Таким образом, силою немецких штыков, не без наличия известной бутафории, свиты Его Величества генерал Скоропадский стал ясновельможным гетманом Украины…
Без всякого сомнения, он мог отказаться от этой высокой чести и отойти в сторону. Не будем разбираться в побуждениях, толкнувших его на этот весьма скользкий путь. Патриотизм, долг, честолюбие или тщеславие — каждое в отдельности и взятое вместе, может быть, сыграли здесь известную роль.
Едва ли, однако, этот лично вполне порядочный человек, богатый, независимый, знатный, своим рождением, воспитанием, семейным положением и продолжительной военной службой принадлежавший России, мог оборвать навсегда свои связи с нею и стать верным немецким вассалом.
Мне представляется, что высокий пост гетмана, генерал Скоропадский предполагал использовать иначе. Другими словами, временно подчиняясь единственной реальной силе немецких штыков, он стремился сохранить Украину от большевицкого разгрома и, в соответствующую минуту, на тех или других основаниях, вернуть ее законному хозяину — России.
Присматриваясь к работе гетманского правительства, наблюдая закулисную жизнь и прислушиваясь к биению общественного пульса, нельзя было не разглядеть зловещие трещины в здании Украинской Державы.
Искусственно воздвигнутое на почве, хотя бы и черноземной, без прочного фундамента, не связанное необходимым цементом, это здание ласкало взоры игрою красивых линий, причудливостью орнаментов, капителей и прочих архитектурных украшений.
Но прочной постройки не представляло и рухнуло при первом порыве ветра.
Благие начинания гетмана и правительства натыкались на чье-то упорное сопротивление и не получали осуществления. Созыв Национального сейма, аграрная реформа, экономическая и внутренняя политика — затягивались, или оставались только в проекте, или велись неопытными руками, раздражая население и национально настроенные общественные круги.
Создание украинской армии, препятствуемое немецким командованием, свелось лишь к утверждению обширных штатов, организации огромного количества учреждений старого бюрократического типа, устройству самых незначительных кадров и разработке формы одежды.
Народное образование, хозяйство, торговля, финансы, юстиция, министерство сообщений, или «державных залианиц», министерство «мистецтв», или изящных искусств, копируясь по прежним, достаточно изжитым шаблонам, вертелись в заколдованном кругу. Недоставало лиц, способных возвыситься до требований момента и от теорий перейти к продиктованной обстановкой практике, недоставало кругозора, воли, размаха, добросовестных и достойных сотрудников.

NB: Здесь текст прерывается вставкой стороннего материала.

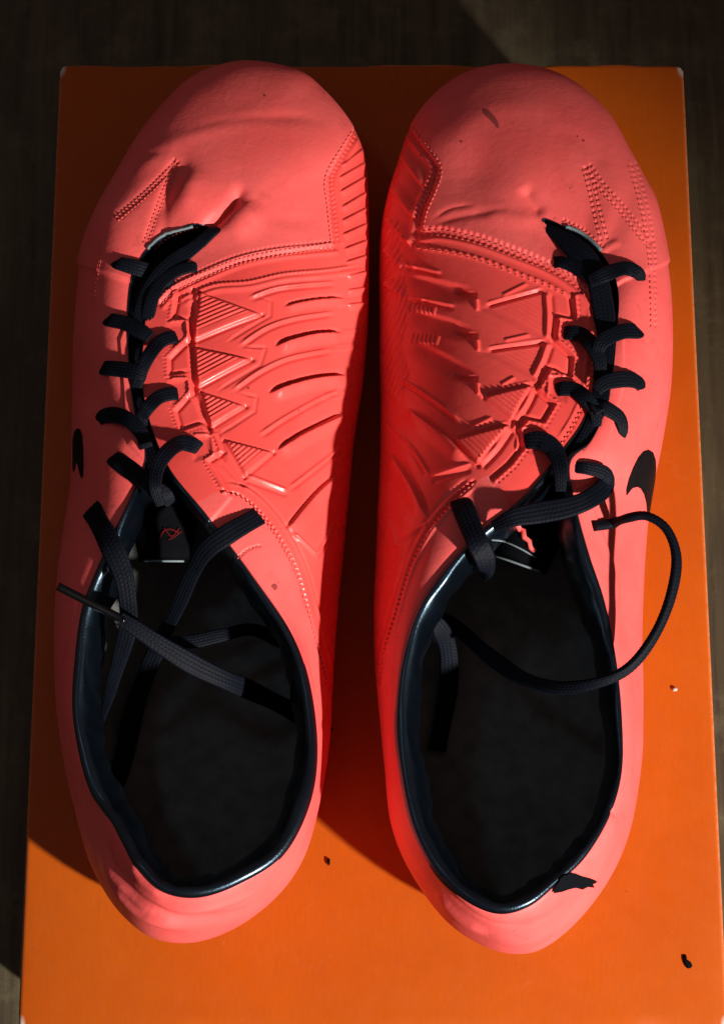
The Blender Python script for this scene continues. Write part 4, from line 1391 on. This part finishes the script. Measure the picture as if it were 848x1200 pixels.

А между тем, министерства переполнялись людьми. Все, с величайшею легкостью, устраивались на различные должности, с улыбкой изучали «мову», что-то болтали, что-то строчили и отдавали свою стряпню «урядовцам», для перевода на официальный язык.
Подобного тунеядства и легкомыслия, такой служебной вакханалии и синекур, не наблюдалось нигде, разве лишь в соседнем РСФСР…
Есть ряд оснований быть снисходительным к гетману и его правительству, стремившимся все-таки добросовестно заложить устои какой-то государственности, создать правовой порядок, организовать армию, провести неотложную аграрную реформу, наладить экономическую жизнь.
Но отсутствие здоровой национальной идеи и непримиримая борьба партий, бдительный контроль оккупационных немецких властей, общественная расхлябанность, продажность, оппортунизм и, наконец, может быть, самое главное — предчувствовавшаяся бесцельность всей этой украинской мелодрамы, созданной по немецкой указке, привели к тому, что работа власти представляла, в общем, драматическую феерию, с пышными декорациями и яркими бенгальскими огнями, оставившими, по окончании спектакля, лишь драный холст и чад.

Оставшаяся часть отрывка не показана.